Was wäre ein Ausweg daraus?

Historisch endeten Hexenjagden, als der Wohlstand stieg. Mit dem Wachstum des Britischen Empire erlebten Durchschnittsbürger einen deutlichen Anstieg ihres Lebensstandards. Ironischerweise fühlen sich heute, selbst in Ländern wie den USA, viele Menschen nicht so, als hätten sie Anteil an diesem Erfolg. 

Hat Social Media verändert, wie wir ein „gutes Leben“ definieren?
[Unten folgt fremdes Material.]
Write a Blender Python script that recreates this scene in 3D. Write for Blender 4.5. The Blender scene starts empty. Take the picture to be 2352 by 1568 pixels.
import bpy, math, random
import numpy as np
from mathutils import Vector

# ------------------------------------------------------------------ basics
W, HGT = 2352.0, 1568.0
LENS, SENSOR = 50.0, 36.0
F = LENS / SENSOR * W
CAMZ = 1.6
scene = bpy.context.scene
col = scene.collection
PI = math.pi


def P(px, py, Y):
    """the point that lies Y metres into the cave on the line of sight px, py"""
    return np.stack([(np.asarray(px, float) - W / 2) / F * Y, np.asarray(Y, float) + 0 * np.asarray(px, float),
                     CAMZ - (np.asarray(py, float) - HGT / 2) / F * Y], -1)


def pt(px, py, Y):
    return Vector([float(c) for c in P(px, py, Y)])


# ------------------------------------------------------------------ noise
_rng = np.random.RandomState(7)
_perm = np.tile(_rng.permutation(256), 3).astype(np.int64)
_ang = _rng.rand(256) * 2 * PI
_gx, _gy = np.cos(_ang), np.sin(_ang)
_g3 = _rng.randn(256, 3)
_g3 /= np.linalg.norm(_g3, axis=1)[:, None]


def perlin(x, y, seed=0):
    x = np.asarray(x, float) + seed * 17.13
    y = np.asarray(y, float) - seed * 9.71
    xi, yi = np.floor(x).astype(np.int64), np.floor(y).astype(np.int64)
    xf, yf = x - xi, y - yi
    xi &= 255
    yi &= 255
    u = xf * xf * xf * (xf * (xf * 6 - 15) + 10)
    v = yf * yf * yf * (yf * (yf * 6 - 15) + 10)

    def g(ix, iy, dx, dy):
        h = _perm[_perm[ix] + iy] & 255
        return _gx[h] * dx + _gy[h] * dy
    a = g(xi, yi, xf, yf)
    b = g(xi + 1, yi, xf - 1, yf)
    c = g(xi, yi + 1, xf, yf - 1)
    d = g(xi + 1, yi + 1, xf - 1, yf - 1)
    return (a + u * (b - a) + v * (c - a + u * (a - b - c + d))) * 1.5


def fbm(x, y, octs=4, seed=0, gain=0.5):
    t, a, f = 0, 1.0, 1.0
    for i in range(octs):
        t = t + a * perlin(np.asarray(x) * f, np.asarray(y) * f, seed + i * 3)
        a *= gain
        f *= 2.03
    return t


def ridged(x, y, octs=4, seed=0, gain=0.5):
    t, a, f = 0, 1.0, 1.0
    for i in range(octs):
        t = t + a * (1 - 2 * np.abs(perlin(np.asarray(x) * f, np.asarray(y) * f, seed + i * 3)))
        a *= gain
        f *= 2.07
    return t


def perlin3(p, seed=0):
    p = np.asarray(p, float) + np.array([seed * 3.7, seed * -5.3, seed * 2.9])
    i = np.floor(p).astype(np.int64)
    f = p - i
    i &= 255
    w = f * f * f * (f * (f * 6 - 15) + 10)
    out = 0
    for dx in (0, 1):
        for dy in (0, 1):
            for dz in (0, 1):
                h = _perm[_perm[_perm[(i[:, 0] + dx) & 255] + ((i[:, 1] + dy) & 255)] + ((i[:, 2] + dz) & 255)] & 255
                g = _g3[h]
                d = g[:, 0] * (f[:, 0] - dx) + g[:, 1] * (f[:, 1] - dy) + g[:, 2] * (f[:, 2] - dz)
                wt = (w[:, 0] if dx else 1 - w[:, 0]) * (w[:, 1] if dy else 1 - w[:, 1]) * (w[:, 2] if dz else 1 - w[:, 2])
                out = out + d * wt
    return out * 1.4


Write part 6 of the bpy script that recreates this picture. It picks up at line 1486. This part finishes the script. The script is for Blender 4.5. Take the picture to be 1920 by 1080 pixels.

Es gibt eine Art modernen Zwang – einen, der schon zur Zeit der Hexenprozesse begann –, nämlich etwas kaufen zu müssen, weil es alle anderen haben. Letztlich war das der Grund für den Hexenhut: Er lässt sie als altbacken erscheinen und entschärft sie. Sie ist nicht länger bedrohlich, nur aus der Mode gekommen.

Bedrohungsgefühle spielen in England ja immer noch eine große Rolle.

Ja. Ein wichtiger Antrieb aktueller rechtsextremer Demonstrationen ist die Vorstellung, dass Flüchtlinge auf Kosten der Steuerzahler in Hotels untergebracht werden. In Wirklichkeit sind diese Hotels oft baufällig, aber die Idee empört die Menschen. Hier könnte Medienberichterstattung helfen – indem man zeigt, wie das Leben in diesen Hotels wirklich aussieht: das Essen, der Schimmel an den Wänden. Das könnte dieses Gefühl der Verbitterung mindern.

Weil vieles auf Neid zurückzuführen ist?

Nicht nur auf Neid – sondern auch auf Ohnmacht. Dieses Verlangen, wieder handlungsfähig zu sein, wieder Kontrolle zu spüren. Vielleicht ist es also gar nicht so schlecht, wenn Menschen sich als Hexen verkleiden, um sich mächtig zu fühlen.